• What to do
In your copy, leave out the pictures; write out all the data exactly.

• Dataset content
━━━━
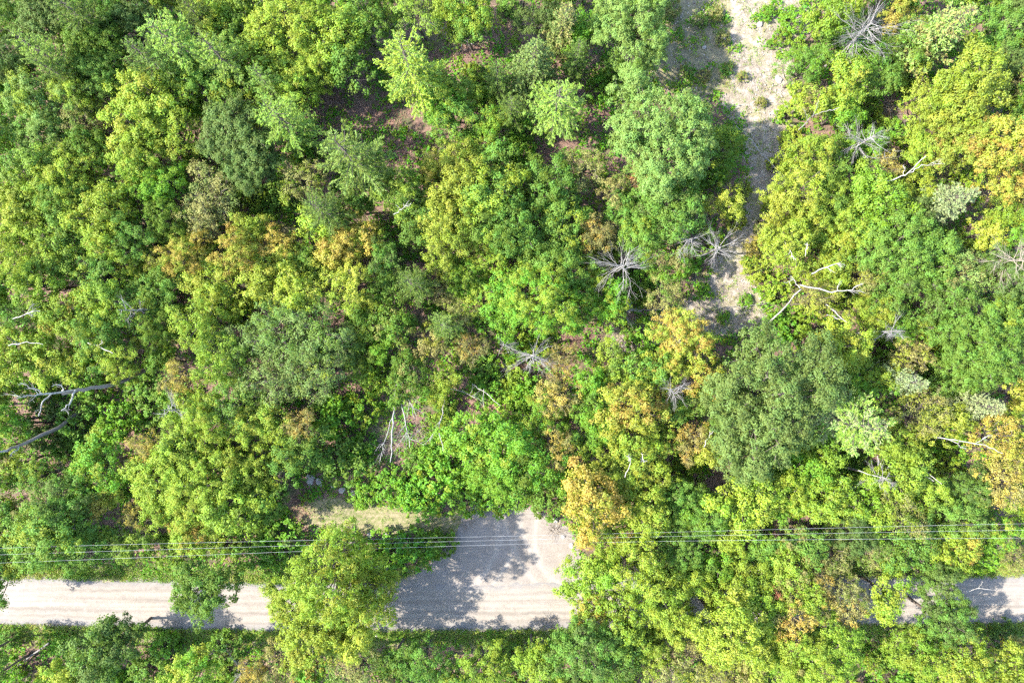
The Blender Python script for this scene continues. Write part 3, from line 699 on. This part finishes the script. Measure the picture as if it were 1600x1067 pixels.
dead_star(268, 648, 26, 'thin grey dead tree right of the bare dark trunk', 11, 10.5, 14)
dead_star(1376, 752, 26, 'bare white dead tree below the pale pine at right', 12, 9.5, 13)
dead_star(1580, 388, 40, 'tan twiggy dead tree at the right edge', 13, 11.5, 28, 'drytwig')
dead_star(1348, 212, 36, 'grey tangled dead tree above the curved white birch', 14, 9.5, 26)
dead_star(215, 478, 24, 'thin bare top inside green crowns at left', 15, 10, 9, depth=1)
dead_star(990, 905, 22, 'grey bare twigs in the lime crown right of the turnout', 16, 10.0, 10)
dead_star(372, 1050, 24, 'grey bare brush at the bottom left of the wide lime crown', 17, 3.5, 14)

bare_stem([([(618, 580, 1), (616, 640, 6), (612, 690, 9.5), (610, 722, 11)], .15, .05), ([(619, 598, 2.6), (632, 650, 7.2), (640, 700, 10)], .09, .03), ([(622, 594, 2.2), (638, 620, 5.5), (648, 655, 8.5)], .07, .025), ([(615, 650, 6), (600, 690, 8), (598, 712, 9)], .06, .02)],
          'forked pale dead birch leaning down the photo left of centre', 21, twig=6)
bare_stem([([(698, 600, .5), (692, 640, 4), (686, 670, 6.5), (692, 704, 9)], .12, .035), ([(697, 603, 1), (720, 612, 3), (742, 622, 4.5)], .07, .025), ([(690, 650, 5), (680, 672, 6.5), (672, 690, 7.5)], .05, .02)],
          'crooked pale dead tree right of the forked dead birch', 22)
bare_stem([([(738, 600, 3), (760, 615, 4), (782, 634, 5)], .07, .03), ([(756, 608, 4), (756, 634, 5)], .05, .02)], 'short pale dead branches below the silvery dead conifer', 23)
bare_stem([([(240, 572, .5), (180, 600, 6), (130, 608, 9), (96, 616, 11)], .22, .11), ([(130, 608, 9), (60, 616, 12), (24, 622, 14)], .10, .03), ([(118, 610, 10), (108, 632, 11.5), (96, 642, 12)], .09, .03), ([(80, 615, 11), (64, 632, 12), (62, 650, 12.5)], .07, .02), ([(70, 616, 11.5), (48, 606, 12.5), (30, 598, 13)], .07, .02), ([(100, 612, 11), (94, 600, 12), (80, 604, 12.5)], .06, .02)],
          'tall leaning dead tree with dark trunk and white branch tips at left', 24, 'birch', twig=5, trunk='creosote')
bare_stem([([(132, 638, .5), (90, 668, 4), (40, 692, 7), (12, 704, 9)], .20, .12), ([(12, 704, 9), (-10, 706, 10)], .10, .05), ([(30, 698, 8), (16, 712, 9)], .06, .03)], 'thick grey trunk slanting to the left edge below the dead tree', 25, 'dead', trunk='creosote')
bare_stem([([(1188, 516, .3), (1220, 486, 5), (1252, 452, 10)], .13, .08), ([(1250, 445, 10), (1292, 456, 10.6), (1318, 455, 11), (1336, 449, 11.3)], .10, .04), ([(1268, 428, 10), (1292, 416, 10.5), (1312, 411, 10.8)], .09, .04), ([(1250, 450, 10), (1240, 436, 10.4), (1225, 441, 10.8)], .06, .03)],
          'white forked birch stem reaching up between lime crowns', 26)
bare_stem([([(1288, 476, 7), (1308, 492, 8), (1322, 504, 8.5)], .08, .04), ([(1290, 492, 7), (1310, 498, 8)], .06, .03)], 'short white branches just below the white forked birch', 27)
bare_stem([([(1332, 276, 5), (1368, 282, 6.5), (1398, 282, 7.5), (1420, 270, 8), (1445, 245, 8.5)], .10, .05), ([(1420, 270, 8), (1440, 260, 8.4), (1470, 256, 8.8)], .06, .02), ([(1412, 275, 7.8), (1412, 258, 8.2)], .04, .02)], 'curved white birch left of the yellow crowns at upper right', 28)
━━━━
• Output below
The Blender Python script for this scene continues. Write part 3, from line 699 on. This part finishes the script. Measure the picture as if it were 1600x1067 pixels.
dead_star(268, 648, 26, 'thin grey dead tree right of the bare dark trunk', 11, 10.5, 14)
dead_star(1376, 752, 26, 'bare white dead tree below the pale pine at right', 12, 9.5, 13)
dead_star(1580, 388, 40, 'tan twiggy dead tree at the right edge', 13, 11.5, 28, 'drytwig')
dead_star(1348, 212, 36, 'grey tangled dead tree above the curved white birch', 14, 9.5, 26)
dead_star(215, 478, 24, 'thin bare top inside green crowns at left', 15, 10, 9, depth=1)
dead_star(990, 905, 22, 'grey bare twigs in the lime crown right of the turnout', 16, 10.0, 10)
dead_star(372, 1050, 24, 'grey bare brush at the bottom left of the wide lime crown', 17, 3.5, 14)

bare_stem([([(618, 580, 1), (616, 640, 6), (612, 690, 9.5), (610, 722, 11)], .15, .05), ([(619, 598, 2.6), (632, 650, 7.2), (640, 700, 10)], .09, .03), ([(622, 594, 2.2), (638, 620, 5.5), (648, 655, 8.5)], .07, .025), ([(615, 650, 6), (600, 690, 8), (598, 712, 9)], .06, .02)],
          'forked pale dead birch leaning down the photo left of centre', 21, twig=6)
bare_stem([([(698, 600, .5), (692, 640, 4), (686, 670, 6.5), (692, 704, 9)], .12, .035), ([(697, 603, 1), (720, 612, 3), (742, 622, 4.5)], .07, .025), ([(690, 650, 5), (680, 672, 6.5), (672, 690, 7.5)], .05, .02)],
          'crooked pale dead tree right of the forked dead birch', 22)
bare_stem([([(738, 600, 3), (760, 615, 4), (782, 634, 5)], .07, .03), ([(756, 608, 4), (756, 634, 5)], .05, .02)], 'short pale dead branches below the silvery dead conifer', 23)
bare_stem([([(240, 572, .5), (180, 600, 6), (130, 608, 9), (96, 616, 11)], .22, .11), ([(130, 608, 9), (60, 616, 12), (24, 622, 14)], .10, .03), ([(118, 610, 10), (108, 632, 11.5), (96, 642, 12)], .09, .03), ([(80, 615, 11), (64, 632, 12), (62, 650, 12.5)], .07, .02), ([(70, 616, 11.5), (48, 606, 12.5), (30, 598, 13)], .07, .02), ([(100, 612, 11), (94, 600, 12), (80, 604, 12.5)], .06, .02)],
          'tall leaning dead tree with dark trunk and white branch tips at left', 24, 'birch', twig=5, trunk='creosote')
bare_stem([([(132, 638, .5), (90, 668, 4), (40, 692, 7), (12, 704, 9)], .20, .12), ([(12, 704, 9), (-10, 706, 10)], .10, .05), ([(30, 698, 8), (16, 712, 9)], .06, .03)], 'thick grey trunk slanting to the left edge below the dead tree', 25, 'dead', trunk='creosote')
bare_stem([([(1188, 516, .3), (1220, 486, 5), (1252, 452, 10)], .13, .08), ([(1250, 445, 10), (1292, 456, 10.6), (1318, 455, 11), (1336, 449, 11.3)], .10, .04), ([(1268, 428, 10), (1292, 416, 10.5), (1312, 411, 10.8)], .09, .04), ([(1250, 450, 10), (1240, 436, 10.4), (1225, 441, 10.8)], .06, .03)],
          'white forked birch stem reaching up between lime crowns', 26)
bare_stem([([(1288, 476, 7), (1308, 492, 8), (1322, 504, 8.5)], .08, .04), ([(1290, 492, 7), (1310, 498, 8)], .06, .03)], 'short white branches just below the white forked birch', 27)
bare_stem([([(1332, 276, 5), (1368, 282, 6.5), (1398, 282, 7.5), (1420, 270, 8), (1445, 245, 8.5)], .10, .05), ([(1420, 270, 8), (1440, 260, 8.4), (1470, 256, 8.8)], .06, .02), ([(1412, 275, 7.8), (1412, 258, 8.2)], .04, .02)], 'curved white birch left of the yellow crowns at upper right', 28)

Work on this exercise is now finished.